### Data extract
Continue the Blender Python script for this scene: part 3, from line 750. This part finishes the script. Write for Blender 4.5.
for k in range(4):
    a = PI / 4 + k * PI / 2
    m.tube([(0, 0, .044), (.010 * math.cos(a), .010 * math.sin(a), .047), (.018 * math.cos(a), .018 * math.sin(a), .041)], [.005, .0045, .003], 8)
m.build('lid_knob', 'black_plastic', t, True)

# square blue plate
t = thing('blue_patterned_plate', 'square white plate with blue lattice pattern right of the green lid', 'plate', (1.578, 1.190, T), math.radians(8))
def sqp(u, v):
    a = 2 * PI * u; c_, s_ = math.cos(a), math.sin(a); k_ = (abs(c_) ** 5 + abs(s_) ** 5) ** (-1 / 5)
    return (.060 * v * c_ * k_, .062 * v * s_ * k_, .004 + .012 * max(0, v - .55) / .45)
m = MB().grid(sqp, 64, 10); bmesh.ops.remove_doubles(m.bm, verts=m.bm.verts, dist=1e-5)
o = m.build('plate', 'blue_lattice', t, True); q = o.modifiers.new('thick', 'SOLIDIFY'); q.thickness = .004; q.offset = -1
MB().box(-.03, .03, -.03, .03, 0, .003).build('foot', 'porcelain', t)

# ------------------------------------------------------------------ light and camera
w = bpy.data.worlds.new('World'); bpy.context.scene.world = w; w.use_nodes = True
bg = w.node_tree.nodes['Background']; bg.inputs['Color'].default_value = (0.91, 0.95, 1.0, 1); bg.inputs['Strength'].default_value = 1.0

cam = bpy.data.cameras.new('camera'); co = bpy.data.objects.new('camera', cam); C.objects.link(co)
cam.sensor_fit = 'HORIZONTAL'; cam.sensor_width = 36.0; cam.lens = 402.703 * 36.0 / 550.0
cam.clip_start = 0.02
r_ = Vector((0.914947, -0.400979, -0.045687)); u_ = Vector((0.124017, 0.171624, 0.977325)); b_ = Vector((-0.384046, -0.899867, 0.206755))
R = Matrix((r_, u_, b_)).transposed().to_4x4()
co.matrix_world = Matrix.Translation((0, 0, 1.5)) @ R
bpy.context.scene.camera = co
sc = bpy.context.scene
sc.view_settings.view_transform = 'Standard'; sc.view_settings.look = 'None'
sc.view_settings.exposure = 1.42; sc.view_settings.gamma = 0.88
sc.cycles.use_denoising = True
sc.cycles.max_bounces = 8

### Given instruction
Your output must be the lines of the material above, from the first through the line that contains "m.build('lid_knob', 'black_plastic', t, True)", copied exactly. Include both endpoints and nothing else.

### Task result
Continue the Blender Python script for this scene: part 3, from line 750. This part finishes the script. Write for Blender 4.5.
for k in range(4):
    a = PI / 4 + k * PI / 2
    m.tube([(0, 0, .044), (.010 * math.cos(a), .010 * math.sin(a), .047), (.018 * math.cos(a), .018 * math.sin(a), .041)], [.005, .0045, .003], 8)
m.build('lid_knob', 'black_plastic', t, True)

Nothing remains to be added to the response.